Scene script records
— Begin —
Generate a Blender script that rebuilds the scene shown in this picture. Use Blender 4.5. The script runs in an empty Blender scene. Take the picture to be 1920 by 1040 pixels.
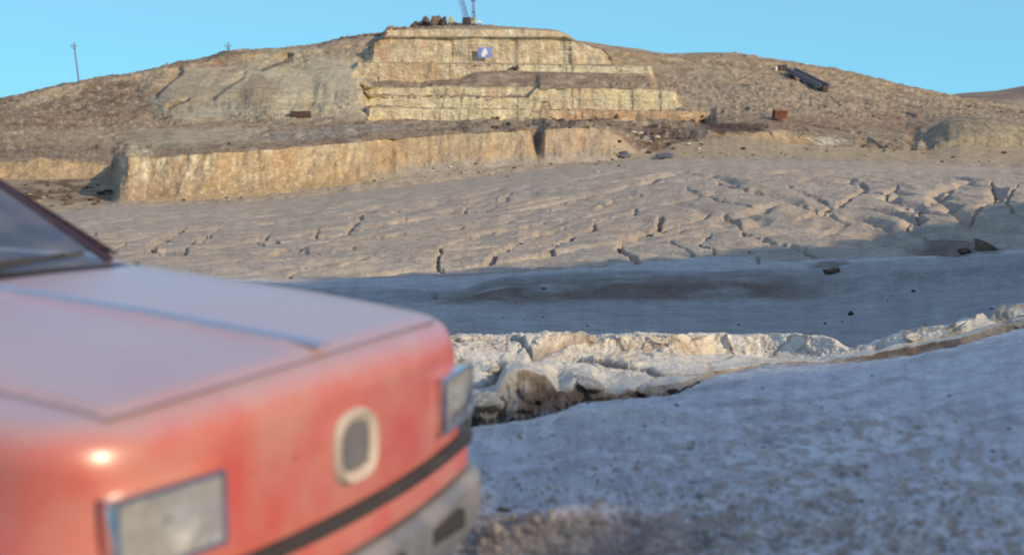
import bpy, bmesh, math, random
import numpy as np
from mathutils import Vector, Matrix, Euler
R = math.radians
# ------------------------------------------------------------------ camera, sky, sun
scn = bpy.context.scene
COL = scn.collection
W0, H0, F = 1920.0, 1040.0, 2318.0
HORIZON = 240.0
PITCH = math.atan((H0/2-HORIZON)/F)
CZ = 1.32
cd = bpy.data.cameras.new("camera"); cam = bpy.data.objects.new("camera", cd); COL.objects.link(cam)
cam.location = (0, 0, CZ); cam.rotation_euler = (R(90)-PITCH, 0, 0)
cd.sensor_width = 36; cd.lens = 36*F/W0; cd.clip_start = .05; cd.clip_end = 20000
cd.dof.use_dof = True; cd.dof.focus_distance = 15; cd.dof.aperture_fstop = 1.8
scn.camera = cam
SUN_EL = R(24); SH = np.array([.78, -.62]); SH = SH/np.linalg.norm(SH); PH = np.array([-SH[1], SH[0]])
TANS = math.tan(SUN_EL)
w = bpy.data.worlds.new("World"); scn.world = w; w.use_nodes = True
nt = w.node_tree; nt.nodes.clear()
wo = nt.nodes.new("ShaderNodeOutputWorld"); bg = nt.nodes.new("ShaderNodeBackground")
sk = nt.nodes.new("ShaderNodeTexSky"); sk.sky_type = 'NISHITA'; sk.sun_disc = False
sk.sun_elevation = SUN_EL; sk.sun_rotation = math.atan2(SH[0], SH[1])
sk.air_density = 1.0; sk.dust_density = 0.0; sk.ozone_density = 3.0; sk.altitude = 900
gm = nt.nodes.new("ShaderNodeGamma"); gm.inputs[1].default_value = .35
bw = nt.nodes.new("ShaderNodeRGBToBW"); tcw = nt.nodes.new("ShaderNodeTexCoord"); sx_ = nt.nodes.new("ShaderNodeSeparateXYZ")
rp = nt.nodes.new("ShaderNodeValToRGB"); vs_ = nt.nodes.new("ShaderNodeVectorMath"); vs_.operation = 'SCALE'; vs2_ = nt.nodes.new("ShaderNodeVectorMath"); vs2_.operation = 'SCALE'
nt.links.new(sk.outputs[0], gm.inputs[0]); nt.links.new(gm.outputs[0], bw.inputs[0])
nt.links.new(tcw.outputs["Generated"], sx_.inputs[0]); nt.links.new(sx_.outputs[2], rp.inputs[0])
rp.color_ramp.elements[0].position = .06; rp.color_ramp.elements[0].color = (.185, .485, .68, 1)
rp.color_ramp.elements[1].position = .45; rp.color_ramp.elements[1].color = (.36, .52, .88, 1)
vs_.inputs["Scale"].default_value = 4.0
nt.links.new(rp.outputs[0], vs_.inputs[0]); nt.links.new(vs_.outputs[0], vs2_.inputs[0]); nt.links.new(bw.outputs[0], vs2_.inputs["Scale"])
nt.links.new(vs2_.outputs[0], bg.inputs[0]); nt.links.new(bg.outputs[0], wo.inputs[0])
bg.inputs[1].default_value = .12
sl = bpy.data.lights.new("sun", 'SUN'); so = bpy.data.objects.new("sun", sl); COL.objects.link(so)
sl.energy = 2.8; sl.angle = R(.8); sl.color = (1.0, .80, .54)
sd = Vector((SH[0]*math.cos(SUN_EL), SH[1]*math.cos(SUN_EL), math.sin(SUN_EL)))
so.rotation_euler = sd.to_track_quat('Z', 'Y').to_euler(); so.location = (30, -20, 20)
scn.view_settings.view_transform = 'Standard'; scn.view_settings.look = 'None'
scn.view_settings.gamma = 1; scn.view_settings.exposure = .62

# ------------------------------------------------------------------ helpers
rnd = random.Random(7)
def tag(o, label=None, cat=None, group=None, kind=None):
    if label: o["label"] = label
    if cat: o["category"] = cat
    if group: o["group"] = group
    if kind: o["kind"] = kind
    return o
def link(name, me, mat=None, parent=None):
    o = bpy.data.objects.new(name, me); COL.objects.link(o)
    if mat: me.materials.append(mat)
    if parent: o.parent = parent
    return o
def empty(name, loc=(0, 0, 0), rz=0):
    o = bpy.data.objects.new(name, None); COL.objects.link(o); o.location = loc; o.rotation_euler = (0, 0, rz)
    o.empty_display_size = .2
    return o
def copy_tree(o, parent=None):
    c = o.copy(); COL.objects.link(c); c.parent = parent
    for ch in o.children: copy_tree(ch, c)
    return c
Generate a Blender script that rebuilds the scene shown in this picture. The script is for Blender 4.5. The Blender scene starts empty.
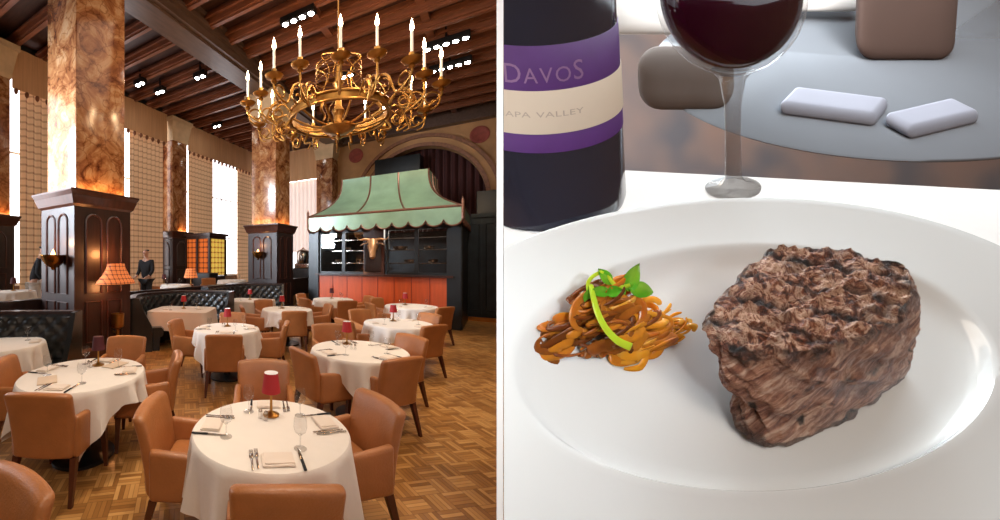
— End —
Exercise directions = Pick out the lines that have the word "this". Copy them all.

Written response =
Generate a Blender script that rebuilds the scene shown in this picture. Use Blender 4.5. The script runs in an empty Blender scene. Take the picture to be 1920 by 1040 pixels.
Generate a Blender script that rebuilds the scene shown in this picture. The script is for Blender 4.5. The Blender scene starts empty.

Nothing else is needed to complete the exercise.